SiC and GaN address different sectors. GaN is an often superior replacement for Si superjunction MOSFETs in the ~600V segments (mains switchers / rectifiers). As an example you could read about Google's Little Box Challenge from 2015, which was dominated by teams using GaN technology. SiC is best for higher utility voltages that GaN can't (yet?) address. I believe SiC excells at very high powers due to its thermal properties, such as locomotive and replaces IGBTs and to some extent tyristors.
SiC are MOSFET or JFET with SiC instead of Si. These transistors are rather similar to traditional Si, but with better properties in many respects.
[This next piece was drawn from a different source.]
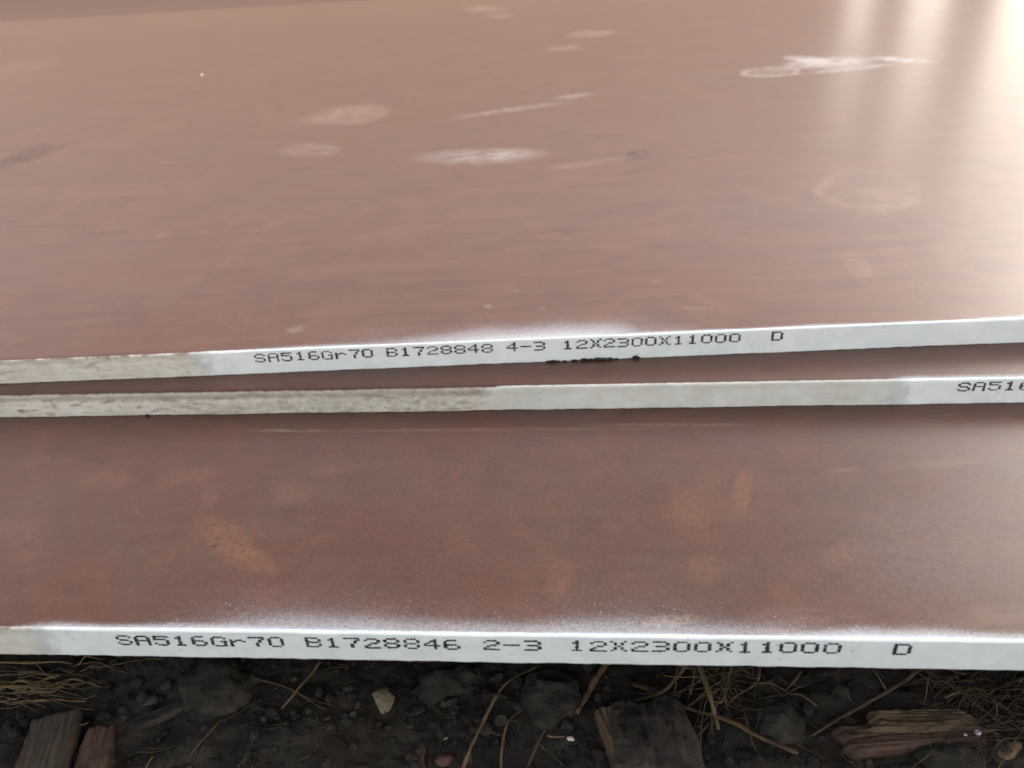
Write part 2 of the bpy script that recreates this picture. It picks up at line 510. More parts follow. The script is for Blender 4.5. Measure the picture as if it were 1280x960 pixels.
def print_word(plate, word, x0, pitch, zt0, zb0, slope, seed, cw=4.95):
    """ink-jet dot printing: overlapping flat dots lying on the cut face, one mesh per word"""
    rnd = random.Random(seed)
    V, F = [], []
    cp = (cw - 0.95) / 4.0
    for i, ch in enumerate(word):
        rows = FONT[ch].split()
        xo = x0 + i * pitch + rnd.uniform(-0.12, 0.12)
        dz = rnd.uniform(-0.10, 0.10); wt = rnd.uniform(0.95, 1.10)
        for j, row in enumerate(rows):
            jit = rnd.uniform(-0.05, 0.05)
            for q, bit in enumerate(row):
                if bit != '1':
                    continue
                x = xo + 0.48 + q * cp + jit + rnd.uniform(-0.04, 0.04)
                z = zt0 + (zb0 - zt0) * (0.30 + j * 0.64 + rnd.uniform(-0.03, 0.03)) / 4.44 + slope * (x - x0) + dz
                rx = 0.60 * wt * rnd.uniform(0.85, 1.12); rz = 0.36 * wt * rnd.uniform(0.85, 1.12)
                yo = float(plate.face_y(np.array([x]), z)[0]) - rnd.uniform(0.10, 0.16)
                b = len(V)
                for s in range(10):
                    a = s / 10 * 2 * math.pi
                    rr = rnd.uniform(0.88, 1.1)
                    V.append(((x + math.cos(a) * rx * rr) * MM, yo * MM, (z + math.sin(a) * rz * rr) * MM))
                F.append(list(range(b, b + 10)))
    return mesh_object("printed_marking", V, F, M['ink'], plate.o, smooth=False)

# marks on each plate: (centre mm, map to unit disc), colour, strength, warp, softness, kind
MARKS_B = [
    (((-123.9, 41.2), ((0.05562, -0.00260), (-0.06904, -0.10562))), (0.135, 0.058, 0.033), 0.63, 0.51, 0.45, 'blob'),
    (((-110.1, 31.2), ((0.09045, -0.00529), (-0.10963, -0.17900))), (0.135, 0.058, 0.033), 0.58, 0.51, 0.50, 'blob'),
    (((-189.1, 76.2), ((0.06571, 0.04019), (0.02305, -0.13366))), (0.115, 0.056, 0.043), 0.63, 0.59, 0.50, 'blob'),
    (((-155.2, 78.6), ((0.06208, 0.03295), (0.03693, -0.15494))), (0.115, 0.056, 0.043), 0.58, 0.59, 0.50, 'blob'),
    (((-140.6, 65.0), ((0.24625, 0.04348), (-0.06758, -0.14953))), (0.115, 0.056, 0.043), 0.53, 0.51, 0.50, 'blob'),
    (((-108.7, 66.8), ((0.10267, 0.05044), (0.05116, -0.10831))), (0.115, 0.056, 0.043), 0.53, 0.59, 0.50, 'blob'),
    (((-98.8, 81.9), ((0.16070, 0.08032), (0.10376, -0.14956))), (0.115, 0.056, 0.043), 0.53, 0.59, 0.50, 'blob'),
    (((-201.7, 43.0), ((0.06987, 0.07398), (0.04058, -0.02418))), (0.115, 0.056, 0.043), 0.42, 0.59, 0.80, 'blob'),
    (((59.7, 67.7), ((0.24266, -0.08278), (-0.02515, -0.05678))), (0.135, 0.058, 0.033), 0.68, 0.48, 0.45, 'blob'),
    (((38.8, 56.5), ((0.10380, -0.02513), (-0.02075, -0.07263))), (0.135, 0.058, 0.033), 0.42, 0.68, 0.60, 'blob'),
    (((40.3, 28.7), ((0.13855, -0.03736), (-0.03003, -0.11883))), (0.135, 0.058, 0.033), 0.37, 0.68, 0.60, 'blob'),
    (((-6.2, 24.6), ((0.15601, -0.02831), (-0.03254, -0.09008))), (0.135, 0.058, 0.033), 0.42, 0.68, 0.60, 'blob'),
    (((86.1, 35.6), ((0.11937, 0.00232), (0.10552, -0.18216))), (0.135, 0.058, 0.033), 0.42, 0.51, 0.60, 'blob'),
    (((-40.8, 110.0), ((0.00891, 0.00094), (-0.00033, -0.63476))), (0.21, 0.145, 0.115), 0.21, 0.59, 0.70, 'streak'),
    (((42.7, 112.3), ((0.02346, -0.00283), (-0.01294, -0.75582))), (0.21, 0.145, 0.115), 0.32, 0.51, 0.70, 'blob'),
    (((-124.4, 110.7), ((0.05115, 0.01650), (-0.01026, -0.64725))), (0.3, 0.27, 0.25), 0.23, 0.68, 0.70, 'streak'),
    (((97.8, 79.9), ((0.13144, -0.02740), (0.09304, -0.42829))), (0.21, 0.145, 0.115), 0.23, 0.51, 0.70, 'streak'),
    (((133.8, 84.1), ((0.03843, -0.01269), (0.04942, -0.30307))), (0.21, 0.145, 0.115), 0.21, 0.59, 0.70, 'streak'),
    (((146.7, 94.3), ((0.03076, -0.01127), (0.00911, -0.06656))), (0.095, 0.066, 0.06), 0.37, 0.51, 0.80, 'blob'),  # grey sky sheen on the right side, painted as a mark
    (((116.7, 40.3), ((0.02607, -0.00716), (0.00781, -0.03160))), (0.085, 0.06, 0.058), 0.47, 0.68, 0.80, 'blob'),  # broader purple-grey patch, sky reflection put into the colour
    (((112.4, 72.1), ((0.03902, -0.00919), (0.02340, -0.08870))), (0.032, 0.02, 0.016), 0.26, 0.68, 0.80, 'blob'),
    (((28.3, 6.4), ((0.11715, -0.00718), (0.04293, -0.40544))), (0.28, 0.19, 0.13), 0.42, 0.51, 0.60, 'blob'),
    (((0.1, 7.5), ((0.45843, -0.02339), (-0.08509, -1.57345))), (0.032, 0.02, 0.016), 0.95, 0.51, 0.50, 'blob'),
    (((30.2, 5.1), ((1.93466, -0.23651), (0.02279, -1.47694))), (0.032, 0.02, 0.016), 0.95, 0.34, 0.50, 'blob'),
    (((58.3, 2.9), ((0.10957, -0.02641), (-0.00736, -1.10911))), (0.135, 0.058, 0.033), 0.73, 0.59, 0.50, 'blob'),
    (((67.8, 8.8), ((0.04788, -0.01418), (-0.01280, -0.22494))), (0.13, 0.075, 0.054), 0.32, 0.68, 0.70, 'streak'),
    (((120.5, 9.6), ((0.06363, -0.02526), (0.01994, -0.18867))), (0.13, 0.075, 0.054), 0.37, 0.68, 0.70, 'streak'),
    (((21.9, 122.6), ((0.12795, 0.03109), (0.48032, -0.48401))), (0.032, 0.02, 0.016), 0.53, 0.51, 0.60, 'blob'),
    (((-200.1, 89.9), ((0.09500, 0.05570), (0.02205, -0.28170))), (0.032, 0.02, 0.016), 0.37, 0.68, 0.60, 'streak'),
    (((-123.3, 9.4), ((0.04173, 0.02055), (0.01514, -0.14208))), (0.032, 0.02, 0.016), 0.26, 0.68, 0.80, 'blob'),
    (((-66.4, 35.5), ((0.02387, 0.00621), (0.00532, -0.04958))), (0.032, 0.02, 0.016), 0.16, 0.68, 0.80, 'blob'),
]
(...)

I hope this image from Mitsubishi Electric is sort of correct in capturing the essential benefit of using a wider bandgap material:
![enter image description here](https://cdn.statically.io/img/i.sstatic.net/NMjxN.jpg)
Namely, you can reduce the drift layer thickness because the breakdown electric field is larger. That leads to a lower resistance per device area. This in turn allows you to make the transistor smaller laterally for a given power which reduces gate capacitance for the same power. This in turn allows higher frequency or higher efficiency. Another advantage is the lower reverse recovery parasitics for SiC but I don't know why.
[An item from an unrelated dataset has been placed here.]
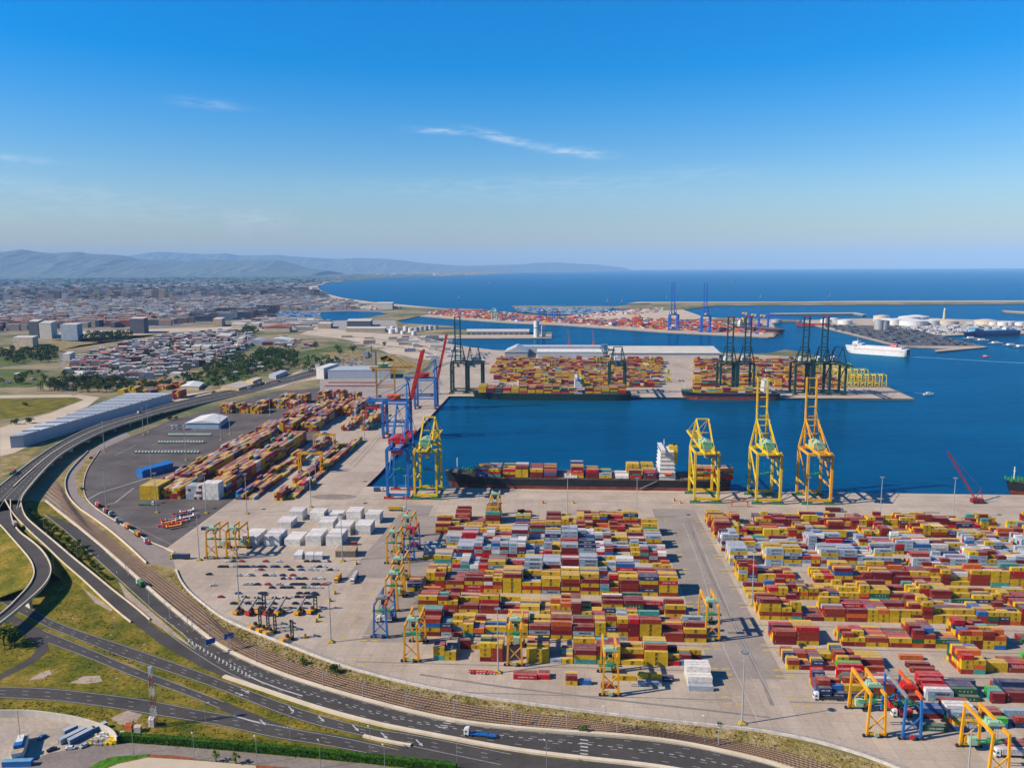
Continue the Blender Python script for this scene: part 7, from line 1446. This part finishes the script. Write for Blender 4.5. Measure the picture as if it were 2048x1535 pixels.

GaN transistors are substantially different, being usually HEMTs and not MOSFETs. Nevertheless they are controlled with a gate voltage. Their gate charge is very low for the same power allowing very high frequencies while still offering rather high breakdown voltages, albeit not as high as SiC. They also conduct in reverse, mimicking the body diode aspect of traditional 3-terminal MOSFET, but have no reverse recovery, as the reverse and forward conduction path are identical.
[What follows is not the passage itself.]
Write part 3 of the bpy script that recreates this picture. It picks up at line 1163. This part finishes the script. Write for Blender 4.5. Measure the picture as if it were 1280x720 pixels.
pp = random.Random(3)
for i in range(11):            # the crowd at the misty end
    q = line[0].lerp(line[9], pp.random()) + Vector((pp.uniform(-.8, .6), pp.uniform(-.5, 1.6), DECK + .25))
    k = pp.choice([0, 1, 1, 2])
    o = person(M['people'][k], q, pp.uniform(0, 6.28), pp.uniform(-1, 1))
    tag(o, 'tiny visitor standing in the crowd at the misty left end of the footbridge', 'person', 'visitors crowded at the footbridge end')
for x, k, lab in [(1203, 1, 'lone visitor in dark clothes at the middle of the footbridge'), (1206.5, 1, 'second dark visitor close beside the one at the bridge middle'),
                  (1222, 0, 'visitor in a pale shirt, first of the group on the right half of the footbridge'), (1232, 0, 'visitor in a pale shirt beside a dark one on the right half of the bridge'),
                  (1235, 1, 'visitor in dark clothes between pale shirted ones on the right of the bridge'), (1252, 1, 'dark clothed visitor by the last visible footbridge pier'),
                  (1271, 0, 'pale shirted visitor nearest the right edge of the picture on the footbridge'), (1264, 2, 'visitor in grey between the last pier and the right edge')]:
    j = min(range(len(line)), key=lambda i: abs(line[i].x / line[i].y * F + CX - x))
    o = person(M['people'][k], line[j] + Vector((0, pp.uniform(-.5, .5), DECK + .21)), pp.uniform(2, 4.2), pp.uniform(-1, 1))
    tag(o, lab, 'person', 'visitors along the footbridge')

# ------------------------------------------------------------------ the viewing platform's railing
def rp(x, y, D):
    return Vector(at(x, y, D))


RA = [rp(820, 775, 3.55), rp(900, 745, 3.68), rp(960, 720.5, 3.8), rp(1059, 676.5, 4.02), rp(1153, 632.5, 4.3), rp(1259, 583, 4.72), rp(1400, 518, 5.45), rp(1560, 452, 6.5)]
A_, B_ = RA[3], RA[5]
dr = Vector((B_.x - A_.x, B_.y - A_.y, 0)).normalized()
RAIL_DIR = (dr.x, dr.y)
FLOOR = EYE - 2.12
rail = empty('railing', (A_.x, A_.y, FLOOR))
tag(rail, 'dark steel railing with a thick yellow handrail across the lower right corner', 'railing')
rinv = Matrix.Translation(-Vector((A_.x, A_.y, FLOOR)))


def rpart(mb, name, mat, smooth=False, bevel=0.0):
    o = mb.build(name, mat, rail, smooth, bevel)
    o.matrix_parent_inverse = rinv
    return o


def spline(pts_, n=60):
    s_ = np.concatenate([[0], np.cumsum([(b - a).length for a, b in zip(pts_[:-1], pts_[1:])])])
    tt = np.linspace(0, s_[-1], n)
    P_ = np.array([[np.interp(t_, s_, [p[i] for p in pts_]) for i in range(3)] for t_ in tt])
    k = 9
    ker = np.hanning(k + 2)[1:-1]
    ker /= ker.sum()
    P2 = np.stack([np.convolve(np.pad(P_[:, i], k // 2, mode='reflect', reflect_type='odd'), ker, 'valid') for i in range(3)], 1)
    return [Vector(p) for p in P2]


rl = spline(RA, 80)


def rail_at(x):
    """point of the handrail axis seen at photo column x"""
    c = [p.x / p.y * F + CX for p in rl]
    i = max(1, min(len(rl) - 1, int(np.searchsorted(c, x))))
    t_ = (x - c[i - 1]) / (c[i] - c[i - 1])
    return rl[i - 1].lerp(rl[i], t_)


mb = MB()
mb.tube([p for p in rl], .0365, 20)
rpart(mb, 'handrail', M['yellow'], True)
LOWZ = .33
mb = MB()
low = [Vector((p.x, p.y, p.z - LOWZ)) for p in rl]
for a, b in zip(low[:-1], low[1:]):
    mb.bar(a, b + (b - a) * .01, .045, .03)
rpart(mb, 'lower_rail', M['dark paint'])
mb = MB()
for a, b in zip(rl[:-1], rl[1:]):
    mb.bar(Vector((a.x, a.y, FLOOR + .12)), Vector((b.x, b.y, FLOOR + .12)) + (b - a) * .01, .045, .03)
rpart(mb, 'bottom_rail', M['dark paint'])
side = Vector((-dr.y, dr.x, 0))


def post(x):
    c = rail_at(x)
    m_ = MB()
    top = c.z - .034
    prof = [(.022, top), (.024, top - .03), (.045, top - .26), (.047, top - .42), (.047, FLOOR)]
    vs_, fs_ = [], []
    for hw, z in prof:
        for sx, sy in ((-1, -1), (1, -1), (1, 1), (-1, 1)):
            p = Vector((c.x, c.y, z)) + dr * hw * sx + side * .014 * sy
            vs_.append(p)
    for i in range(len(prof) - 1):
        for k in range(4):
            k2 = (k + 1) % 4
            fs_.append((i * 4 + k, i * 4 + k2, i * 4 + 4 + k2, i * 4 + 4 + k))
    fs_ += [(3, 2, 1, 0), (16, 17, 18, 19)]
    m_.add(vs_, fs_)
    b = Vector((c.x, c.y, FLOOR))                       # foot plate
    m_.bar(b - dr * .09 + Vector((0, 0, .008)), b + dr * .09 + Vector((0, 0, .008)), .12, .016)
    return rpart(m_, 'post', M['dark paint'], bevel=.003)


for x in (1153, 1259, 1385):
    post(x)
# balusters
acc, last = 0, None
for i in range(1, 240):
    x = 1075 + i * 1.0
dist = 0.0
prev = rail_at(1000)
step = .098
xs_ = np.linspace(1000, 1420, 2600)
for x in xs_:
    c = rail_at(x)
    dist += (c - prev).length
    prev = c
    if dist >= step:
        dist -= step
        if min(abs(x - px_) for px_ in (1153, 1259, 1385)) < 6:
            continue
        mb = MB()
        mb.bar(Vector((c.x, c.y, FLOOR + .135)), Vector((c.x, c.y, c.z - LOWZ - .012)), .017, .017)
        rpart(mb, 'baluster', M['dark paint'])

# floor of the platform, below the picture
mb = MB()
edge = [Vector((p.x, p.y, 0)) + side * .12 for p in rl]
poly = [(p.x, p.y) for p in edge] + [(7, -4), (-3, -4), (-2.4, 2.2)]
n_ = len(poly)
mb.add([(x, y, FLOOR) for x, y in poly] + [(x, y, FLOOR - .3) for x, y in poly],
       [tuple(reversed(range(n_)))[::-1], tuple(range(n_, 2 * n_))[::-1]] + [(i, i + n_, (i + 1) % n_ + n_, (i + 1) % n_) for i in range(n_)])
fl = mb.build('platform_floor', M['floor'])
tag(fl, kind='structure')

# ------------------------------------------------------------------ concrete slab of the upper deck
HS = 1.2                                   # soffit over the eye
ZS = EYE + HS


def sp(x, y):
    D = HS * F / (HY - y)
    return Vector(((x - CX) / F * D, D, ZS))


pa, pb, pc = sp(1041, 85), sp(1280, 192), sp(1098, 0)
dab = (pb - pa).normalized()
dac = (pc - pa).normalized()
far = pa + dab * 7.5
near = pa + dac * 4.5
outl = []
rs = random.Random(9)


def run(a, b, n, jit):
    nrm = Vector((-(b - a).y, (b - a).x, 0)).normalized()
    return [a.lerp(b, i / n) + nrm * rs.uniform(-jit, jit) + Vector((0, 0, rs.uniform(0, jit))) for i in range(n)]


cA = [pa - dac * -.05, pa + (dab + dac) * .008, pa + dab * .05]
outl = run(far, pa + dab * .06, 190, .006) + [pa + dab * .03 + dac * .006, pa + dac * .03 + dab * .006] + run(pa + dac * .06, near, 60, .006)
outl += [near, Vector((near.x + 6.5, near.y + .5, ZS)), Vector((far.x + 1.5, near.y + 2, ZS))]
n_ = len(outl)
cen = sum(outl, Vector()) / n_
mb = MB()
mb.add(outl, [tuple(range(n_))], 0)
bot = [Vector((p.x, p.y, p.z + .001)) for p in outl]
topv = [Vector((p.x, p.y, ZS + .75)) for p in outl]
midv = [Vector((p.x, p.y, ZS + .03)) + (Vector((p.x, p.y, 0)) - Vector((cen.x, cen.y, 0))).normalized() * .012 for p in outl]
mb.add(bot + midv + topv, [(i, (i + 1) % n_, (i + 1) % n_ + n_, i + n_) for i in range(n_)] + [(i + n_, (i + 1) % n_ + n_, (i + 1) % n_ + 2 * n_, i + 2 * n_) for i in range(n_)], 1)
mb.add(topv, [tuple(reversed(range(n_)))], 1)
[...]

![enter image description here](https://cdn.statically.io/img/i.sstatic.net/tECyj.jpg)
Graphics like this show that the theoretical figure of merit is better for SiC than for Si, and better yet for GaN. But I don't know exactly how this is calculated. Presumably the logic is the same as in the image above. Higher breakdown voltage allows you to reduce the drift thickness. Factor in the drift layer resistance and you can calculate such a figure of merit. But this also skips over other important metrics, such as reverse recovery and device type. For example, the whole drift layer argument does not really apply to HEMTs. This graphic seems to indicate that either GaN is still far from mature or that a HEMT is inferior to a MOSFET for power switches, in case the material allows both.